Sei que sou emocional, mas não quereria ser de outra forma. É o que sou, e tem sido esta minha faceta que me tem guiado pelos anos. E que me tem feito torcer, ceder, saber perdoar, ter cuidado para não magoar ninguém, para não falhar a nenhuma das pessoas que escolho para fazerem parte da minha vida. E eu tenho orgulho na pessoa que sou. E não foi sempre fácil ser eu, ainda custa muitas vezes. Eduquei-me sozinha, a observar, a descartar comportamentos que condeno, a escapar a facilitismos doirados. Fui eu quem me educou, por saber com o que é que não saberia viver. Não tenho culpas de maior, nem remorsos que me tirem o sono. Fui eu quem me educou e tenho muito orgulho em mim. 
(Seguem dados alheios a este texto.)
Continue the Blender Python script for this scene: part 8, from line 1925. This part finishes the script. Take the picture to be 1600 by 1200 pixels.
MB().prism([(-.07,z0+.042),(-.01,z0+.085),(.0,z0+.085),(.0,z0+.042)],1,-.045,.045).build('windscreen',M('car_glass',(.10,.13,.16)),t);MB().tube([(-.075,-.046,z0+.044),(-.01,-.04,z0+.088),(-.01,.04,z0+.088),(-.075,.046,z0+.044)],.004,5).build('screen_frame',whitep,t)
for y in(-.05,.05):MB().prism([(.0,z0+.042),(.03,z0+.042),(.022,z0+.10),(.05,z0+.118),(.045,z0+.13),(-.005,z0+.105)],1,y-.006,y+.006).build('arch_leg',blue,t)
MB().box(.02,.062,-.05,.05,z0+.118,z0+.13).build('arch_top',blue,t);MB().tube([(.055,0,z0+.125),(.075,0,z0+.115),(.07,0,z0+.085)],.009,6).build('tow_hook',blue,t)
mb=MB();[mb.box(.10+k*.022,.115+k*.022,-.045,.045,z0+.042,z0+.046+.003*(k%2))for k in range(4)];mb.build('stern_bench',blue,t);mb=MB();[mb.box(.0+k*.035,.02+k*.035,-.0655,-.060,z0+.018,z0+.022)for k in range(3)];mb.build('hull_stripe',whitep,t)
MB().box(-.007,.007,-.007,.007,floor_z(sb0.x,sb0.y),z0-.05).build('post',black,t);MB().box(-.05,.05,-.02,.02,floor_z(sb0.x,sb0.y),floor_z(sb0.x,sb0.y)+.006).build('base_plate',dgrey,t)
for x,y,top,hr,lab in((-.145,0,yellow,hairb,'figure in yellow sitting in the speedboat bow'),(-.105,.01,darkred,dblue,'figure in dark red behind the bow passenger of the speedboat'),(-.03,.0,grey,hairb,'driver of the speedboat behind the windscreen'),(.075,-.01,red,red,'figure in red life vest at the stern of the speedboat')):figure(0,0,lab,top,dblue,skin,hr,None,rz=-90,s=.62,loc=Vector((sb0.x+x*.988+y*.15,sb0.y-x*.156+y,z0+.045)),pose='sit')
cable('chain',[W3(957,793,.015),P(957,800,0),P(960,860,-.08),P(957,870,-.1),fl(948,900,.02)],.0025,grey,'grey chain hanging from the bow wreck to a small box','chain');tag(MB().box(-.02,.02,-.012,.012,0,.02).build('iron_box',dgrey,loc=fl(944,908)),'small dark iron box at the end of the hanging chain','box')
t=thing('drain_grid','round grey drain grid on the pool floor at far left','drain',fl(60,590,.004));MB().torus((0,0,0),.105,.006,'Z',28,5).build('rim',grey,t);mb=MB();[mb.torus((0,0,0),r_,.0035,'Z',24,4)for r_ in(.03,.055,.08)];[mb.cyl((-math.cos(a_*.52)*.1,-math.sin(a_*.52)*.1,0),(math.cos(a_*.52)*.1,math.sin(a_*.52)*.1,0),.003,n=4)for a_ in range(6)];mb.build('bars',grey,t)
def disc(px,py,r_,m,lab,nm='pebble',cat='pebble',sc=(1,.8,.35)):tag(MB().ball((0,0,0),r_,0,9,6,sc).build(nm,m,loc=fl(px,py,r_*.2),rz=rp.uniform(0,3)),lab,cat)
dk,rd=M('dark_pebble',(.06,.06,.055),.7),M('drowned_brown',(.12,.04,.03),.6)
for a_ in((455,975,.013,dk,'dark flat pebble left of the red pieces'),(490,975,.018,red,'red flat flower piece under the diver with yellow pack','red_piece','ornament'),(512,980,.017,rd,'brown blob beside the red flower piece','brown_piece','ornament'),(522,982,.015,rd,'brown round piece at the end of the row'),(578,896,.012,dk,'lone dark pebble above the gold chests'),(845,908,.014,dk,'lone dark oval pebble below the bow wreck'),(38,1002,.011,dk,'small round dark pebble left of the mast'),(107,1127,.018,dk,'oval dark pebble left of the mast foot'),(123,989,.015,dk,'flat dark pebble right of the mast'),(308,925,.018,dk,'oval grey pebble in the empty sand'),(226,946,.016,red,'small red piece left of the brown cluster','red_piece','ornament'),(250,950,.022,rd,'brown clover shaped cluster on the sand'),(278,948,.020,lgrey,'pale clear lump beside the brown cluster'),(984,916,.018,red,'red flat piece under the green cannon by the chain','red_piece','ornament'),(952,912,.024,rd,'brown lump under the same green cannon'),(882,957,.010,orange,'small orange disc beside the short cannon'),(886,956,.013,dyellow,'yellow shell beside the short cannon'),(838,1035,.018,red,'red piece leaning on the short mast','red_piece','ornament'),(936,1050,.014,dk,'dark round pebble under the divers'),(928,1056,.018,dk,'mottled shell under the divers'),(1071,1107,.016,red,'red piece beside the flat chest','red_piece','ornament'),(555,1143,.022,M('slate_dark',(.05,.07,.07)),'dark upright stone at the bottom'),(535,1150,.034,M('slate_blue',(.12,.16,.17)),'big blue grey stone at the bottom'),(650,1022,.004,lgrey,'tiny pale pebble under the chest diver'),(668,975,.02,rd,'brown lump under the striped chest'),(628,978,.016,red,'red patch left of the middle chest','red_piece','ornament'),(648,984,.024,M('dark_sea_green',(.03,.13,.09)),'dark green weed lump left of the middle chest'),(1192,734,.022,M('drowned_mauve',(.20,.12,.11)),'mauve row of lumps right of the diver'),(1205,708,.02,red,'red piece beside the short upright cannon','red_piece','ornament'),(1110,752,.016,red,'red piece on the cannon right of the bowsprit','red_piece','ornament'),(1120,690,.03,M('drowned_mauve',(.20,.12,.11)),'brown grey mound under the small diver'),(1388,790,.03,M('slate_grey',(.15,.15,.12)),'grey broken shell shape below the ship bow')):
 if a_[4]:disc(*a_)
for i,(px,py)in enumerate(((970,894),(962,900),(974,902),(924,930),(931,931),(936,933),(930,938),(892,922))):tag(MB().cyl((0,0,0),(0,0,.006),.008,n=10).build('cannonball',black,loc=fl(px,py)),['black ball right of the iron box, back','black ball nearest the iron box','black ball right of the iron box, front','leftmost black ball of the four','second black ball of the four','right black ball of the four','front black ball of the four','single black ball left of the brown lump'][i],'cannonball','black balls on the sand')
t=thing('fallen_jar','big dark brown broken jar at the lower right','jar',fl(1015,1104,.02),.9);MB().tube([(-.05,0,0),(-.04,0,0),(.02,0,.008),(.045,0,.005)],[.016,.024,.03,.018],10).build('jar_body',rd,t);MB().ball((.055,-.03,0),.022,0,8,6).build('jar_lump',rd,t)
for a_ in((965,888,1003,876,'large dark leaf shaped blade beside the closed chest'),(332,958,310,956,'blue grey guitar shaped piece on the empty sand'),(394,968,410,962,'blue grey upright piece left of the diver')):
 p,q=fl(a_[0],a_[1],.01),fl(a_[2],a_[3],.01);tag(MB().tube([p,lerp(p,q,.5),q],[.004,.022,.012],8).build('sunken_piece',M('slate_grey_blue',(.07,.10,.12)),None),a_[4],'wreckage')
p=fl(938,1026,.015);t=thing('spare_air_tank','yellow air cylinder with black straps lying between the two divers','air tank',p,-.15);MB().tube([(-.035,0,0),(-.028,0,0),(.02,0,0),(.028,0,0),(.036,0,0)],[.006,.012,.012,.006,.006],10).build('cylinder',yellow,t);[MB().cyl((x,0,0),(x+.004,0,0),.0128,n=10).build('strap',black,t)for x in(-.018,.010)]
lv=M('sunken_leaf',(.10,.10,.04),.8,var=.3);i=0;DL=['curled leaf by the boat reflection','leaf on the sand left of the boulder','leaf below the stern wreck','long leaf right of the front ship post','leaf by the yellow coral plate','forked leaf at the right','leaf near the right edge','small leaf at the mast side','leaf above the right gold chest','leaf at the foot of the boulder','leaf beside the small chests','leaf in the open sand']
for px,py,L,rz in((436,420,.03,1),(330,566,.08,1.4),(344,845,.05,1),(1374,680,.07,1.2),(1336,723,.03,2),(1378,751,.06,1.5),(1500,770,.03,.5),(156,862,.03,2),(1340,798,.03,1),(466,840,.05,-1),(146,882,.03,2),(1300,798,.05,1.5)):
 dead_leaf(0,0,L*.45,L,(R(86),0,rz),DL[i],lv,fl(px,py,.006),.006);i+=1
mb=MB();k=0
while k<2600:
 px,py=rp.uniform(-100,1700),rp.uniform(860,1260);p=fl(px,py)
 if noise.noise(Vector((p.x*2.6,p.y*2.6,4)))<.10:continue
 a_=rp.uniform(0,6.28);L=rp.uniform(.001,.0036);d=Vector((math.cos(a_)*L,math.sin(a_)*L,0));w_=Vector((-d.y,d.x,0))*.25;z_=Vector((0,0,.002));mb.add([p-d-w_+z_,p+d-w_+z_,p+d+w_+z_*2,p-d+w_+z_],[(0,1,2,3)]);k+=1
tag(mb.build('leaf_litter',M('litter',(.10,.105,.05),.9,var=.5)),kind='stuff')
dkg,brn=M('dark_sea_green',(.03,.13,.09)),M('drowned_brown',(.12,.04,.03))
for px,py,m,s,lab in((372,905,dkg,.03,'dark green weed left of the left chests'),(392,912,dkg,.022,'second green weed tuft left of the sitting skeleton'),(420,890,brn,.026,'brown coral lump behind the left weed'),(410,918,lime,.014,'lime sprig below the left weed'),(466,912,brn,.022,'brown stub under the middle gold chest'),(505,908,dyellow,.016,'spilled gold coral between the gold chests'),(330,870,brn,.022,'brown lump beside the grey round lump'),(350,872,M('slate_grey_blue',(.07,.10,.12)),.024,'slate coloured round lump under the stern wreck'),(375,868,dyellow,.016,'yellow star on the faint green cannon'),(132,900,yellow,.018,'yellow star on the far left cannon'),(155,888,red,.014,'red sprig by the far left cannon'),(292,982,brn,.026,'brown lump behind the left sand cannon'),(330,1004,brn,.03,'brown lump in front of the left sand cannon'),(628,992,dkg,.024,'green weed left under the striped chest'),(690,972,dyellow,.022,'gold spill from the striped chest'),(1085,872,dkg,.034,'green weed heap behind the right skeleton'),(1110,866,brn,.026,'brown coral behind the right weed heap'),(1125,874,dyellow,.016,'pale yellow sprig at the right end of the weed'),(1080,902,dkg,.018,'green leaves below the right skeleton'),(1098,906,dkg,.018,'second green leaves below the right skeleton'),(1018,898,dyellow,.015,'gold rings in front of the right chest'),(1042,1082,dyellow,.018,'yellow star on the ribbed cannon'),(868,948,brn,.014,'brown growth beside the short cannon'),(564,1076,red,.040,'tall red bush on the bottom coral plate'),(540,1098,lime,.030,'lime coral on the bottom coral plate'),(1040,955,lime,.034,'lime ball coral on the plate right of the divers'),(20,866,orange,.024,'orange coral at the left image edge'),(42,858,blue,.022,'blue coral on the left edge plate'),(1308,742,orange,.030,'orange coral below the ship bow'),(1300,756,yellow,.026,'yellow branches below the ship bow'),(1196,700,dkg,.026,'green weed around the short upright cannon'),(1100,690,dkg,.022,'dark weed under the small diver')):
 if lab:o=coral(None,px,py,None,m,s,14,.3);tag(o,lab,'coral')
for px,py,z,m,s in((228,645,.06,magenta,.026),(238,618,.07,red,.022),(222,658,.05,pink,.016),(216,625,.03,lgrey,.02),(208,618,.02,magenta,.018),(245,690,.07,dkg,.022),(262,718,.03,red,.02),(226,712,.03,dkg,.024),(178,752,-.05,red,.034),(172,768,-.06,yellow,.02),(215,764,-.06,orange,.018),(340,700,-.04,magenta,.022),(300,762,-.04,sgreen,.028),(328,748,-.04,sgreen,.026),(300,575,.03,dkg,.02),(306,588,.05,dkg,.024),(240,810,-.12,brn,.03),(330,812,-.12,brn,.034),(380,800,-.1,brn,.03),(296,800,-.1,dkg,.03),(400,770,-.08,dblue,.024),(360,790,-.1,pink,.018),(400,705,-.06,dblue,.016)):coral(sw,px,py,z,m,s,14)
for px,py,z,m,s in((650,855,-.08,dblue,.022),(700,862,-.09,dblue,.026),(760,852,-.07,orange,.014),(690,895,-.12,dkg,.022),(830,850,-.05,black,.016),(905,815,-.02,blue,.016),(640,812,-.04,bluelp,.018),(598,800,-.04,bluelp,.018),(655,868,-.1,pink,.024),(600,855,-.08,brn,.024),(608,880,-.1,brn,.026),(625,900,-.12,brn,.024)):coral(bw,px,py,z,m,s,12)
Eu amo-te. Dou-te o melhor de mim. É o que tenho para te dar. O melhor de mim. Não sei se te chega. Não posso abdicar de tudo o que me pedes. Desculpa, mas não posso. Eu não quero uma relação em banho-maria. Eu quero salpicar-nos de momentos para recordar. E sim, quero uma relação onde possas ser tu próprio, que me dês a mesma liberdade, e que os gravemos na memória, aos nossos momentos. Por terem sido intensos. Nossos. E que para quando uma dia te pedir para me apontares um, saibas dizer-me uns quantos de cor. Mas tu dizes-me que não tens isso, e eu não sei o que isso quer dizer. Não me negues um abraço mais longo. Não me negues poder dizer-te uma frase que me saia do coração. Eu não sei amar de forma morna, isso não me é bastante, isso para mim não é amar. O amor quer-se extraordinário. É das coisas que têm que valer a pena. E um dia olhar para trás e ter tido isso, a termo certo ou não, deixa-me tranquila, feliz. Mas assim, sem saber com o que posso contar, assim ando a tropeçar, assim sinto que não pertenço, que não me encaixo. E isto não devia ser uma batalha. Sinto que não sou especial o suficiente. Pensei que com o tempo te fosses abrir, que ia chegar perto. Que me ias apertar contra o peito, que íamos ser extraodinários. E a cada vez que me afastas, a cada vez que foges de um momento mais intenso comigo, a cada vez que recuas, que tens facilidade em usar as palavras cruas e duras como punhais, perdes-me um bocadinho. Dou por mim a colocar algumas coisas em causa,  a ter que gostar de ti de forma cautelosa. E quando isso acontece, perdes-me um bocadinho. Mesmo que te continue  a dar o melhor de mim. Perdes-me um bocadinho. Até me perderes de vez. 

A cidade está vazia.

E às vezes a cidade, monstruosa, ruidosa, parece vazia. E quando as cidades estão vazias, ninguém se preocupa em abafar choros, não há ninguém à escuta. A noite hoje está ruidosa, mas a cidade, essa sei-a vazia. E as luzes estão acesas, mas a cidade está vazia. Os gritos, de quem não se preocupa em abafar choros, são mudos esta noite. A cidade está vazia. Sinto a tua falta. A cidade está vazia.